TIME FLIES…1994-2011

「やっぱり岡田やトルシエは来てるけどジーコは松田の通夜に来てへんで!」「いやジーコはもし行きたくても、リオにいるなら間に合わないから! 飛行機結構満席だし!」「自分(=関西弁で「お前」の意味)は俺の代わりに行かなくてええのん?」「いやチケットは名古屋着のFIXだし群馬遠いし!そもそも今から飛んでも間に合わないよ!」


…とおよそ死者を悼んでいるようにも思えないやり取りをオットとしてから、日本時間8月9日午前10時半、まさに日本の群馬県桐生市では松田直樹の告別式が行われようとする頃、ブラジルを出国。


やたらと機内エンターテイメントが充実した飛行機では、松田も好きだったと言われるoasisが活動休止後に出したベストをまるごと聴くことができたので、自分なりに喪に服するつもりで聴いた。Live Forever、Slide Away、Whatever、Wonderwall、Stand By Me、好きだったなあ。ちなみに私が1994年に生まれて初めて行った海外アーティストのライブはオアシスで、場所は名古屋パルコの上にあるクラブクアトロだったと思う。確か、松田直樹のことを高校サッカー注目選手として知ったのもちょうど同じ頃だった。オアシスのライブはその後2回行った、大学生の時に武道館へ、それから卒業してから友達ともう1回、確か代々木第一体育館。一方でマリノスの試合は当時はちょこちょこ地上波でやってたテレビで観るだけで、スタジアムには行っていない。だって吉祥寺から新横浜は遠かったし(いやしかしB'zの“Brotherfood”ツアーは観に行ってるから言い訳にはならないな)、周りにサッカー好きもあんましいなかったし、チケット取るのももっと大変なイメージがあったんだよ。


今まさに焼かれて灰になる人のことを、今はもうないバンドの曲で想う。
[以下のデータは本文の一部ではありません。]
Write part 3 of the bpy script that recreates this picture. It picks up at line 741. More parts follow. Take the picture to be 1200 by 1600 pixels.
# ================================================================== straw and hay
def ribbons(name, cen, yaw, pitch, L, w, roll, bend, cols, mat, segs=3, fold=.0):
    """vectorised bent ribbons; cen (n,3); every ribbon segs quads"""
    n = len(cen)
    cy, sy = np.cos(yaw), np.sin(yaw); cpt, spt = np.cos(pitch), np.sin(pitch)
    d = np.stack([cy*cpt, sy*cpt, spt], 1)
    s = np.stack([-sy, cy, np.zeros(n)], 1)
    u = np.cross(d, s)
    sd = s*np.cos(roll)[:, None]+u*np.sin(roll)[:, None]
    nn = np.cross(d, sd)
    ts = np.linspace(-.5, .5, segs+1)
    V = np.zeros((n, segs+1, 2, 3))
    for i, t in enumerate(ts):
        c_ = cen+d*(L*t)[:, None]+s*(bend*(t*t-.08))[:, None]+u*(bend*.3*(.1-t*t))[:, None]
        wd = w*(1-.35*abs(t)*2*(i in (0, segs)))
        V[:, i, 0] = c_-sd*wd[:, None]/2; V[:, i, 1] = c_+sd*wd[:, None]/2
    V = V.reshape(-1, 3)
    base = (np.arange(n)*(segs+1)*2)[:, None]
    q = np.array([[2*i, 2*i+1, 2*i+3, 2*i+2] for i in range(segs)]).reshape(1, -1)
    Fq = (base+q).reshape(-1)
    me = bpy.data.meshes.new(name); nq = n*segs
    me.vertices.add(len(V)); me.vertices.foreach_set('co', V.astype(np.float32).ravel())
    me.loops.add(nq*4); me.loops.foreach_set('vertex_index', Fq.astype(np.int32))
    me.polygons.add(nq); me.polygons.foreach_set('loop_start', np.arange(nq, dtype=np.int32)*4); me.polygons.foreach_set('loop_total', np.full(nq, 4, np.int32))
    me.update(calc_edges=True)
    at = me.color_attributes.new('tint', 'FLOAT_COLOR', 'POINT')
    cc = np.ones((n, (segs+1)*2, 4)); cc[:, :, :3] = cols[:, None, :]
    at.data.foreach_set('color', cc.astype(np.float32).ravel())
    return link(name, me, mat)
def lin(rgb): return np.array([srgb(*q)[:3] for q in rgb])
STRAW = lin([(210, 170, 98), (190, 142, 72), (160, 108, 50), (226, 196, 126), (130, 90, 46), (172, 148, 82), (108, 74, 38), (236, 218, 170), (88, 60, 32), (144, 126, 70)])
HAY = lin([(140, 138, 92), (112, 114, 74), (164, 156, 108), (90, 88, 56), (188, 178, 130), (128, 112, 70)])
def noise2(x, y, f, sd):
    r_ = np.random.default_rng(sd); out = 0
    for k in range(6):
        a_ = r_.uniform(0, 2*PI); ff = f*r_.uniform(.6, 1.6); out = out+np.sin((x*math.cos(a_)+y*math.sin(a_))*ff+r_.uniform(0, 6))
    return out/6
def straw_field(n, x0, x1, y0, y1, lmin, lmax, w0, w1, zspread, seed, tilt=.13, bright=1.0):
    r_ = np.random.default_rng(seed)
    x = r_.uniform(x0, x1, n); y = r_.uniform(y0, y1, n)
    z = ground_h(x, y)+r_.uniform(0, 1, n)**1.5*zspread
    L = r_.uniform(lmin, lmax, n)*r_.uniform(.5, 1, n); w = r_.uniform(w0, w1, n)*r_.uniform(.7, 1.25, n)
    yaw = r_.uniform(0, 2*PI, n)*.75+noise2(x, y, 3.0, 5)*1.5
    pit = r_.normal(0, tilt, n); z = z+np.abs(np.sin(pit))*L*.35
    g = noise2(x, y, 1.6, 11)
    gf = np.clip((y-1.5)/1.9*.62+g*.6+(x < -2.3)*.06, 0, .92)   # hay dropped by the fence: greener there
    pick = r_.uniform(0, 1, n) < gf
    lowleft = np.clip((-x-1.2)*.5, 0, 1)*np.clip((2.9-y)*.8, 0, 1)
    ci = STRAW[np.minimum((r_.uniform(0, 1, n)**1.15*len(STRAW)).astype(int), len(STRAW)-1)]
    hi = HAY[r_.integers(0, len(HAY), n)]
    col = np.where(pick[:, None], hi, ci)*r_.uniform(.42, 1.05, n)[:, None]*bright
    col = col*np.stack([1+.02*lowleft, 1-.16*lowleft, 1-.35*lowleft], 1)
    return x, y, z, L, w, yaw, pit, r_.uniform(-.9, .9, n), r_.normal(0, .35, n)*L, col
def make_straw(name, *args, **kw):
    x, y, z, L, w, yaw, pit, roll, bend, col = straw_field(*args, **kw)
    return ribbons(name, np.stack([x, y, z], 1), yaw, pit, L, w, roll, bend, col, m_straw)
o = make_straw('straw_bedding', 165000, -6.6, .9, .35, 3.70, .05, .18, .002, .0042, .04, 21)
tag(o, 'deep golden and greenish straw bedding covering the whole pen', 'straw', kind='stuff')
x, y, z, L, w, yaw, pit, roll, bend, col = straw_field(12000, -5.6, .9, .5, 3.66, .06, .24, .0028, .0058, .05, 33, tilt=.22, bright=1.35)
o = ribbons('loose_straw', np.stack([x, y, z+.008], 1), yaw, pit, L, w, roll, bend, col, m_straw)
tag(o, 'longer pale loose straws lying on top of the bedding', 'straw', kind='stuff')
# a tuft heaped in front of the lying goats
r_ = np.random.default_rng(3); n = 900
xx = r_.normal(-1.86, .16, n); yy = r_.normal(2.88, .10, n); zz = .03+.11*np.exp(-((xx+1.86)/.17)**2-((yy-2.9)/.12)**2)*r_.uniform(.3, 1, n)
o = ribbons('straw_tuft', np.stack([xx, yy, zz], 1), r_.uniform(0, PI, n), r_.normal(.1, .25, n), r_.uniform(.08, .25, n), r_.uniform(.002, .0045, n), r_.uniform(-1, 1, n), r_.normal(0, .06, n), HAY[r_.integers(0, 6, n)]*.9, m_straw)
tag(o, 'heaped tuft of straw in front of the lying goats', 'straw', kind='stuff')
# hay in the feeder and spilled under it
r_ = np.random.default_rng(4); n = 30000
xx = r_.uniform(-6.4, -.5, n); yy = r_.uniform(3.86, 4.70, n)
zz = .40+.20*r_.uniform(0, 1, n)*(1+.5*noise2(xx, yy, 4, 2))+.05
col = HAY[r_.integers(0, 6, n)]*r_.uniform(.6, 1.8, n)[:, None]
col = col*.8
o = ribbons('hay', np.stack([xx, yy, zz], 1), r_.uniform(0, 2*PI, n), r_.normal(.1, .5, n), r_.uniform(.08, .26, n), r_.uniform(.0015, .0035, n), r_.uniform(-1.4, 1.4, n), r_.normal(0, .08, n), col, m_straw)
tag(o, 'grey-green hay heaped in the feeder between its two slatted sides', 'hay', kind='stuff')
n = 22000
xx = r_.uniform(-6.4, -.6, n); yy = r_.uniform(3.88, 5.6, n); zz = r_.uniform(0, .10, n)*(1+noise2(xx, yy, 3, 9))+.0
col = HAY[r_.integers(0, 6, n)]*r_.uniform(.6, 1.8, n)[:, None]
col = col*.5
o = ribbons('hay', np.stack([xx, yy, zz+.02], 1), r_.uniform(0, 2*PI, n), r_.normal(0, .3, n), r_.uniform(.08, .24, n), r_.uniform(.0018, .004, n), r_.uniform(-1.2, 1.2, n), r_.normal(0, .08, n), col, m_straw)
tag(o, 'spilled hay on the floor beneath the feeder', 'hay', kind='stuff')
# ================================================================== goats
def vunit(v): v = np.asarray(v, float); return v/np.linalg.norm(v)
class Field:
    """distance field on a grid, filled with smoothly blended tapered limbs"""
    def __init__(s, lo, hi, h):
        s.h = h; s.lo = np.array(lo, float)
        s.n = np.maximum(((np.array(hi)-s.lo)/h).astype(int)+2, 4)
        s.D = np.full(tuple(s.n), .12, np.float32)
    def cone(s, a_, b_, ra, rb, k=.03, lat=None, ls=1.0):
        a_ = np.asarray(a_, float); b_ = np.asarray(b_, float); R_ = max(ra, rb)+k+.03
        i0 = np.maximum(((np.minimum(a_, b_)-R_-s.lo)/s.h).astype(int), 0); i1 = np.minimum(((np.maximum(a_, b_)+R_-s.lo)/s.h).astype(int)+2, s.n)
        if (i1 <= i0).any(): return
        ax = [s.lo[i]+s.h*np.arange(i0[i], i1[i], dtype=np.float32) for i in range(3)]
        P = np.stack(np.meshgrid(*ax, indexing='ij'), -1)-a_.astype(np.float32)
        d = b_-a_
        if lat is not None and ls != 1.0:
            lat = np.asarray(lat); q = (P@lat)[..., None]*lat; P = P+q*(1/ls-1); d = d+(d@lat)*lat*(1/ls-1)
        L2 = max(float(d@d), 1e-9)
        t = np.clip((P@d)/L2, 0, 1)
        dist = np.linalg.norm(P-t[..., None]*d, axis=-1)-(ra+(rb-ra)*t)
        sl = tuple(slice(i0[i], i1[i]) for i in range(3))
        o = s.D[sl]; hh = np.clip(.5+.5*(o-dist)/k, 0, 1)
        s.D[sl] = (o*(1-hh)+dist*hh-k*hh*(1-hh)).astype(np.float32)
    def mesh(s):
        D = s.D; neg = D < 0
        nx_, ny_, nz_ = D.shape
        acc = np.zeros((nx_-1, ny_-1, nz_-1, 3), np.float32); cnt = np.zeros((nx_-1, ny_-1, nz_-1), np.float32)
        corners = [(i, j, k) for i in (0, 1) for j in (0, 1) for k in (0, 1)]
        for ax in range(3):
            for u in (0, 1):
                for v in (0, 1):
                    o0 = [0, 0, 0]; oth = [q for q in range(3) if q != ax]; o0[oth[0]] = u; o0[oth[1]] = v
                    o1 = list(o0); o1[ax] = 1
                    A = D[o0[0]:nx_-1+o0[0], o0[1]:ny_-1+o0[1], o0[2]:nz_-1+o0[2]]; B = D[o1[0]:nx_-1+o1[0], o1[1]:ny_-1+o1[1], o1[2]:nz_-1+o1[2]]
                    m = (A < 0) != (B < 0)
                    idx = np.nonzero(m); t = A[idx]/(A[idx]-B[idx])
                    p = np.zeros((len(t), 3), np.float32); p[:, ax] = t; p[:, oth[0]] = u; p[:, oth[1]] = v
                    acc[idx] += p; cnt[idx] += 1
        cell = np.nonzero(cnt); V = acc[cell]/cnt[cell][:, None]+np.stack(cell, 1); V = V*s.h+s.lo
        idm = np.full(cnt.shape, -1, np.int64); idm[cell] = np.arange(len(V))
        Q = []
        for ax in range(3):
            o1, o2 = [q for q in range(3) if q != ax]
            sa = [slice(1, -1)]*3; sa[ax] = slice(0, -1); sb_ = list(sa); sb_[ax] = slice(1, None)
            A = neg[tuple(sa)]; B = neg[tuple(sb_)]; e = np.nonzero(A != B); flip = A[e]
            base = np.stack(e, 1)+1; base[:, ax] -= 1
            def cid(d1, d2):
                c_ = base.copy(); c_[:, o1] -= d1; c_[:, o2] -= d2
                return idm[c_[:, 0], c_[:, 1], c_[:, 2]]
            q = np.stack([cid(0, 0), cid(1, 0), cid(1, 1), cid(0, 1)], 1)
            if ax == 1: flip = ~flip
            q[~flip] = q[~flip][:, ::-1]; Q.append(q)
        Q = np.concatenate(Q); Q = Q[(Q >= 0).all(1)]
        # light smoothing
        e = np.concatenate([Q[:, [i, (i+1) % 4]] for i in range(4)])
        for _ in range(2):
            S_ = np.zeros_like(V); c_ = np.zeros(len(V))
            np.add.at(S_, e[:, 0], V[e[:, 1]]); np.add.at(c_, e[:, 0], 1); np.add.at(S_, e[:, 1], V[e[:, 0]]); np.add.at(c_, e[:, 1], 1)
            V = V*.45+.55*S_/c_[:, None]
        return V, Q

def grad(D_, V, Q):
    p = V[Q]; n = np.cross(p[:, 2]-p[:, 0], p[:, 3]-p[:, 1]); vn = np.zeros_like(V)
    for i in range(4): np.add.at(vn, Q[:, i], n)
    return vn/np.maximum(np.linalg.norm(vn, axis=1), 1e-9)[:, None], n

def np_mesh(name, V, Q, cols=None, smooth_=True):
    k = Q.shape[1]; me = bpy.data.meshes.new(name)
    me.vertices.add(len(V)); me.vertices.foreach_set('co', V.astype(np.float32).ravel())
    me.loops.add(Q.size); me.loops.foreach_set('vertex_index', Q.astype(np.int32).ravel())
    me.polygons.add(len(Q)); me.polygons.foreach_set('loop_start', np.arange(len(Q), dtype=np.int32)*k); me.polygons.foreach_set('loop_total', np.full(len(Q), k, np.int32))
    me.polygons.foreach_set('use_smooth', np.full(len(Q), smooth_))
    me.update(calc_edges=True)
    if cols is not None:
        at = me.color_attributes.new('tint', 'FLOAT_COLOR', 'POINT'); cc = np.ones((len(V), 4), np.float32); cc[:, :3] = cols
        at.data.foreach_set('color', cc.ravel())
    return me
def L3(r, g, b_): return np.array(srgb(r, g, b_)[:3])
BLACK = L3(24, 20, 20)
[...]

NHKワールドプレミアムで観られたニュースからYoutubeで確認した各スポーツ番組の追悼特集まで、1994年ごろから今までの松田の映像が大量発掘されていて、そしてどれも、ずいぶんと古臭い映像に見えた。髪型も、ユニフォームのデザインも、映像のザラつきも。その多くをリアルタイムで観た記憶が、確かに、まだ鮮明に私の中に残っているのに。



なんだか、気付いたらずいぶん長く生きてきたんだなあ。
Don't look back in anger(ああこれはマリノスにとってはライバルな某自動車メーカー系クラブの歌だけど、ほら、歌詞が)を聴きながら、ひとりで少しだけ泣いた。隣が日本人じゃなくてよかった。



シンガポール到着後、友達の家にお邪魔してi-Padを使わせてもらっていたら、雑誌やネットマガジンが読めるアプリで松田の追悼特集を大量に読んだ形跡があった。「その人有名だったの? なんかダンナさん(注:そういえば横浜市青葉区出身のはず)が昨日ずっと、『喪に服す』とか言ってYoutubeばっかり見てて…」 海を越えた場所でひっそりと、自分なりに喪に服していたのは、どうやら私やオットだけではなかったらしい。